SP: Polícia investiga rede social por ‘live de violência’ com adolescentes
Plataforma Discord nega pedidos para banir grupo que incita transmissões ao vivo de automutilação, estupro, agressão e maus-tratos a animais

A rede social Discord tornou-se alvo de uma investigação da Polícia Civil de São Paulo por apologia à violência na internet. Segundo a polícia, a plataforma se recusa a banir uma comunidade que incentiva usuários a transmitir lives de abuso sexual, agressão, automutilação e maus-tratos a animais em comunidades acessadas por crianças e adolescentes.
O inquérito parte de uma transmissão realizada em 17 de janeiro, quando um usuário abriu uma live cortando os próprios pulsos em um canal público do Discord frequentado por adolescentes. O episódio foi detectado por policiais infiltrados do Núcleo de Observação e Análise Digital (Noad), que monitoram a atividade nas plataformas digitais — a polícia chegou a solicitar a interrupção emergencial do vídeo, mas a plataforma não agiu a tempo e o conteúdo foi derrubado minutos depois pelos administradores do grupo, já com centenas de espectadores.
A polícia não conseguiu identificar o autor, mas identificou que o atentado faz parte de uma ação coordenada que incita jovens a compartilhar “lives de violência explícita” em canais abertos. Os investigadores chegaram a rastrear uma comunidade fechada que comanda os ataques — a investigação contra o Discord foi aberta em 28 de março, após a rede se negar duas vezes a banir o grupo, pelo Departamento de Homicídios e Proteção à Pessoa (DHPP).
Redes de violência se proliferam no Discord
Entre janeiro e março de 2025, as denúncias sobre conteúdo ilegal no Discord brasileiro dispararam 272% em relação ao primeiro trimestre do ano passado, segundo dados da associação Safernet. De acordo com os investigadores, existem inúmeras comunidades no Discord onde a violência é tratada como um jogo, e os membros são incentivados a disseminar violência explícita pela web para subir na “hierarquia” interna.
“Neste grupo específico, o usuário entra como ‘soldado’ e pode ser promovido até ‘coronel’ transmitindo imagens ao vivo de abuso, crueldade animal e automutilação”, explica a delegada Lisandréa Salvariego, coordenadora do núcleo digital da Polícia Civil.
De acordo com a delegada, a comunidade também atua como canal de compra e venda de pornografia envolvendo menores de idade.

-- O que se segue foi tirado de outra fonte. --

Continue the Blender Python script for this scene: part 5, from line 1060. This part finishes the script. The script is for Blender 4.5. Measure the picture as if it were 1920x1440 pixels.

Criado em 2024 por resolução da Secretaria de Segurança Pública (SSP) de São Paulo, o Noad emprega policiais que atuam como infiltrados nas redes sociais para monitorar possíveis crimes e coletar provas no ambiente digital.
O Código Penal prevê pena de até seis meses de prisão e multa pelos crimes de incitação e apologia à violência — a punição pode se agravar se houver envolvimento de pessoas menores de idade, violação de privacidade e invasão de dispositivos eletrônicos.
Pela lei atual, contudo, a responsabilização das plataformas digitais é fraca e só ocorre quando a empresa se nega a cumprir uma ordem da Justiça para remover conteúdo, deixando grande parte da moderação das redes sociais a cargo das próprias controladoras. “O modelo atual de ‘denúncia-avaliação’ com uso de algoritmos está sujeito a falhas, e o próprio Discord, quando começou a atuar no Brasil, sequer tinha um canal para as autoridades requisitarem esse tipo de dado”, avalia Patrícia Peck, fundadora do escritório Peck Advogados, especializado em direito digital.
Até o momento, o Discord não se pronunciou publicamente sobre o caso e, segundo a polícia, o servidor do grupo criminoso permanece em funcionamento.